Published on September 16, 2022 by Hannah Martin for Architectural Digest - Link

The Wizardry Behind Sophie Lou Jacobsen and In Common With’s Latest Collab

The Flora collection installed at Schloss Hollenegg, as seen in AD Photo: William Jess Laird

Urban Glass, a 17,000-square-foot glass making facility in Fort Greene, Brooklyn, is something of a cave of wonders. Filled with confections in progress—think In Common With pendants, Lindsey Adelman chandeliers, and tableware by Anna Karlin—the site is the birth place of many of Brooklyn’s most loved glass designs. (Emerging talent Dana Arbib, who usually works in Murano, was recently spotted there exploring local production options.) 

In early August, AD PRO paid a visit to the studio to get a behind-the-scenes look at the making of the Flora lighting collection, a line of fanciful glass fixtures inspired by the timeworn techniques of Murano, but made right in Brooklyn. The series, featured in AD’s October issue, was the brainchild of New York design darlings Sophie Lou Jacobsen and In Common With.

Jacobsen is best known for her colorful glass tableware, and In Common With—founded by Nick Ozemba and Felicia Hung—is known for its artisanal yet utilitarian glass lighting. As it turns out, Jacobsen and In Common With had partnered with the same artists at Urban Glass—Adam Holtzinger and Susan Spiranovich, the husband-and-wife team behind glassblowing studio Keep—to produce their wares. “As makers, you’re working with the designers,” explains Holtzinger, who has worked at Urban Glass for 20 years. “It’s important to find the right vibe. You have to have a really good relationship and understanding of their aesthetic so that everyone is on the same page, and you can show the designer what is possible and what isn’t possible.”

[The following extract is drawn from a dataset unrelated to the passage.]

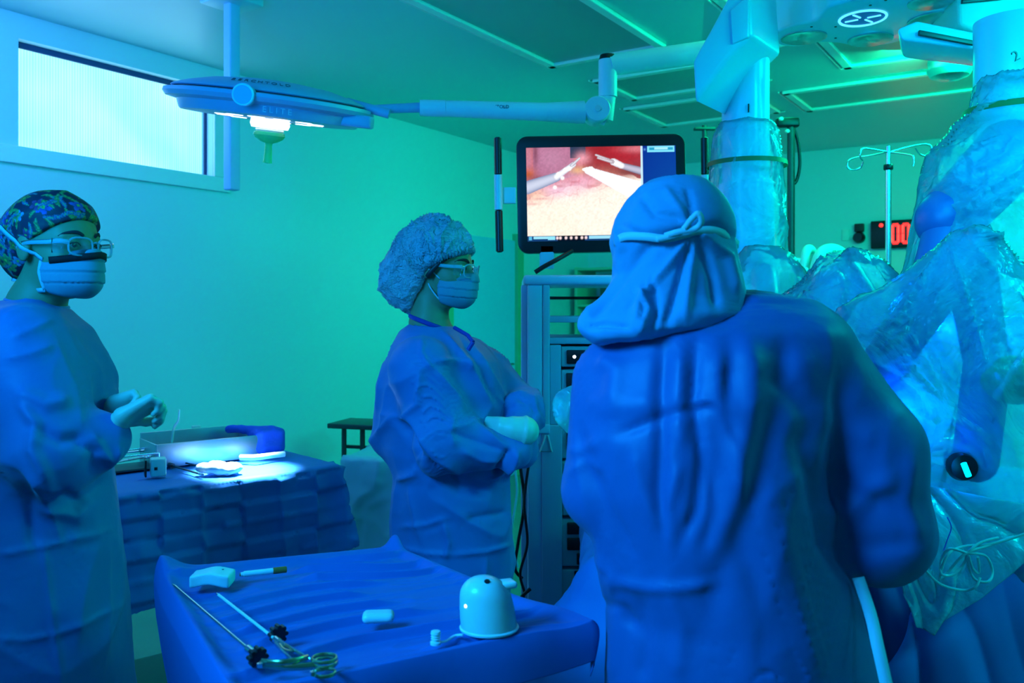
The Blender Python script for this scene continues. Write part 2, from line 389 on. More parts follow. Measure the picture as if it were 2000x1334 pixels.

To get things rolling on this collection, Jacobsen, Ozemba, and Hung met at the studio with Holtzinger and Spiranovich. After sharing drawings, the five of them set to work, figuring out if they could turn those two-dimensional mock-ups into reality. Spiranovich explains the process: “They’ll specify the scale, how many embellishments go on each side, exactly how much color you’re using—any kind of idiosyncrasy.” (Urban Glass always uses clear glass as a base, and color is applied separately.)

“I give them a drawing, and it almost always gets translated exactly how I’m imagining it,” Jacobsen explains of her trusted collaborators. “We just have a language and communication style that works really well. We understand one another.”

But that doesn’t mean there’s no trial and error. It takes time and experimentation to land on what works best—especially for pieces that need to be manufactured consistently and at scale. To make the production process more efficient, for example, the designers and the glassblowers opted to outsource the creation of the glass fin and dot embellishments to some friends in Ohio, later applying those details back at the Urban Glass facility. Meanwhile, for the Calla pendant, they blew the shade form into a wood mold to ensure consistency in the shape and dimension. They plan to try that approach with the Fazzo pendant as well (the name is a nod to fazzoletto, Italian for “handkerchief,” a technique used to achieve that wavy skirt effect). For the Vera sconce, they decided to slump mold it after some trials, since nearly any inconsistency for that design made it incompatible with the sconce wall fittings. Even on my visit in early August they were still workshopping designs and figuring out the best mixture of red color so that you get a warm glow, but not a hotspot, where the bulb is.

“Some people think that mold blowing is not handmade glass, and that couldn’t be further from the truth,” Holtzinger explains. He narrates his process: “I’m going to blow the glass into this wood mold which gives us a pretty shape that we can transfer and finish opening up by hand. Once this dimension is set, everything else kind of follows.”

The process is mesmerizing to watch, and it requires a sort of choreography and understanding of the material that can only be achieved through years of practice. Molten glass, retrieved from furnaces reaching 2,200 degrees, is coaxed gently into the desired form, then reheated constantly to keep it pliable. To achieve that wavy fazzoletto effect, the shade is spun on a rod, almost like a baton, allowing gravity to pull the glass into perfect ripples. Each piece takes time, finesse, and a lot of hydrating—in August, the studio temperature regularly topped 100 degrees. But even though Holtzinger and Spiranovich are the ones handling the molten glass, it’s all about collaboration: “We might get feedback that something needs to change, and we have to problem-solve and figure out a way to make that happen.”